Esta recolha inicia-se com uma recuperação da simbologia espiritual das pedras preciosas, sem me deter em nenhuma obra em particular, mas apresentando as referências bíblicas e os principais tratados escritos em busca de relacionamento entre a diversidade de pedras e a aspiração de virtudes. Conjugam-se duas raridades: a das pedras e a dos valores! O arco cronológico destes estudos permite viajar do século XII ao século XXI.
O sucesso da fórmula Sedes Sapientiae, atingido nos séculos XI-XIV, relaciona-se com a valorização de uma corrente da espiritualidade mariana, conjugada com uma proteção política e económica promotoras da figuração.
O caso do culto a São Nicolau, hoje difundido pela publicidade do imaginário natalício, assume o auge no século XIV e, curiosamente, tem na Diocese de Bragança uma incidência maior na escolha de oragos protetores das novas paróquias. Ora, o santo que estava então na moda merece a preferência.
A figuração de Cristo Ecce Homo adquire nos séculos XV a XVIII um vigor, no qual se enquadra a imagem do Santo Cristo de Ponta Delgada, nos Açores, datável do século XVII. A indagação privilegiou o enquadramento do contexto artístico, de modo a indicar uma cronologia, o que veio contrariar a lenda. Possivelmente trata-se do dote de uma religiosa do Mosteiro da Esperança ao qual Teresa da Anunciada concedeu atenção, impulsionando com grande eficácia o culto.

A veneração da Senhora da Lapa, com testemunhos desde o século XV, atributo motivado pela situação geográfica da capela numa gruta ou rochedo, adquire peso nacional graças à ação divulgadora do P. Ângelo de Sequeira e fixa-se numa determinada representação de Santa Maria sem Menino que haveria de inspirar, como se sabe, a própria imagem da Senhora de Fátima.
A devoção por alguns santos provoca a multiplicação de imagens como resposta ao desejo de proximidade e de perdurar visualmente a memória, seja nas placas de bronze penduradas nos oratórios ou nas paredes de casa, seja nos registos de santos geralmente colocados em livros de piedade ou emoldurados. São famosos os trabalhos manuais dos mosteiros femininos e que mesmo hoje prossegue com cultores apaixonados. As placas hispânicas, que coleciono há mais de 20 anos e aqui integradas no conjunto da sua produção, e os registos de santos, brevemente assinalados a partir da coleção do Museu Nacional de Arqueologia, permitem o aconchego da mão, um tratamento carinhoso, na simples piedade que identifica a imagem com a figura representada, a quem se entrega uma prece ou agradece um dom. Como se beija a figura de um ente querido, igualmente a imagem de Cristo, de Maria ou de um santo com quem se estabelece uma relação espiritual.
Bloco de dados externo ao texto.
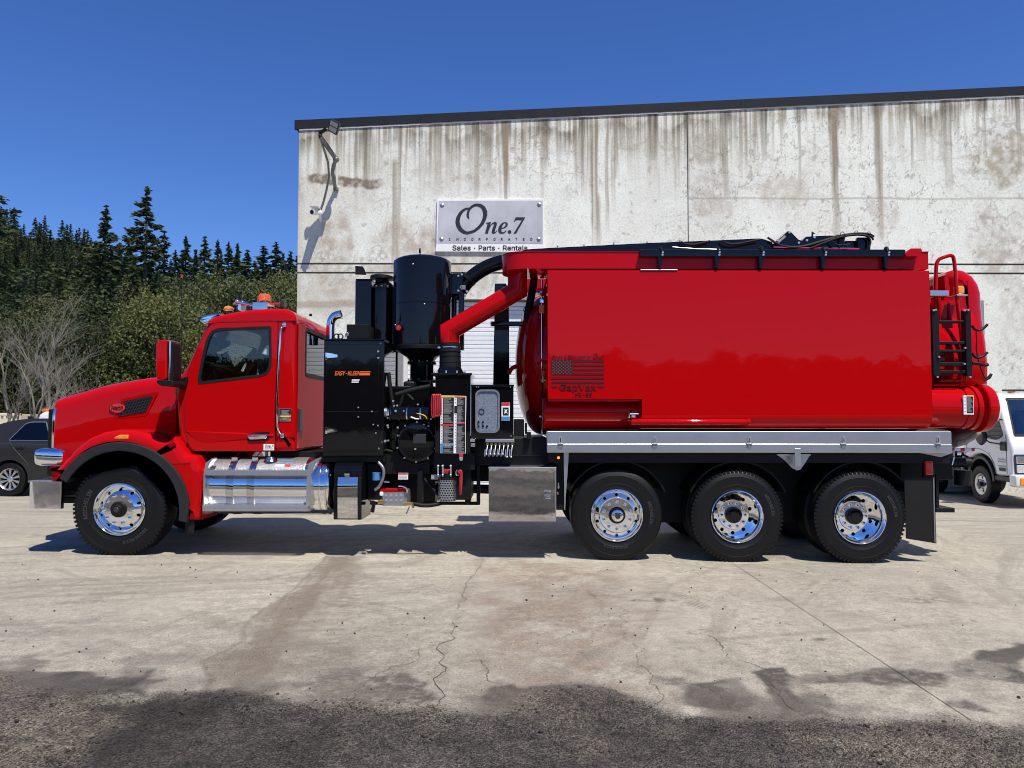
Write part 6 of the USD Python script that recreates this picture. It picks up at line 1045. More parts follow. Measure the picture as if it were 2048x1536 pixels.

As 12 gravuras da edição seiscentista da prática dos Exercícios espirituais de Santo Inácio, apesar de mal copiadas da edição espanhola de Roma, demonstram a necessidade sentida de completar com a imagem a procura da vontade de Deus. o recurso à cultura da imagem esteve presente na escola inaciana em múltiplos exemplos.
Da arte contemporânea selecionei três escritos sobre obras de artistas profundamente diversos, mas a quem me unem laços de proximidade e estima. Apraz-me registar esta amplitude de olhares sobre o Transcendente: tapeçaria e vitrais de Fernando Lanhas, escultura de José Aurélio e pintura de Isabel Nunes.
As representações figuradas, implicadas na ação cultural, produzem uma passagem fundamental: passam de coisas a sinais. o devoto é remetido para outro nível, pela imagem que facilita o acesso ao que nos transcende. A materialidade dos artefactos ganha importância na devoção católica e pode chegar ao exagero de adquirir força própria e autónoma. Mas vale a pena correr o risco pelas vantagens abertas e que estes estudos ilustram.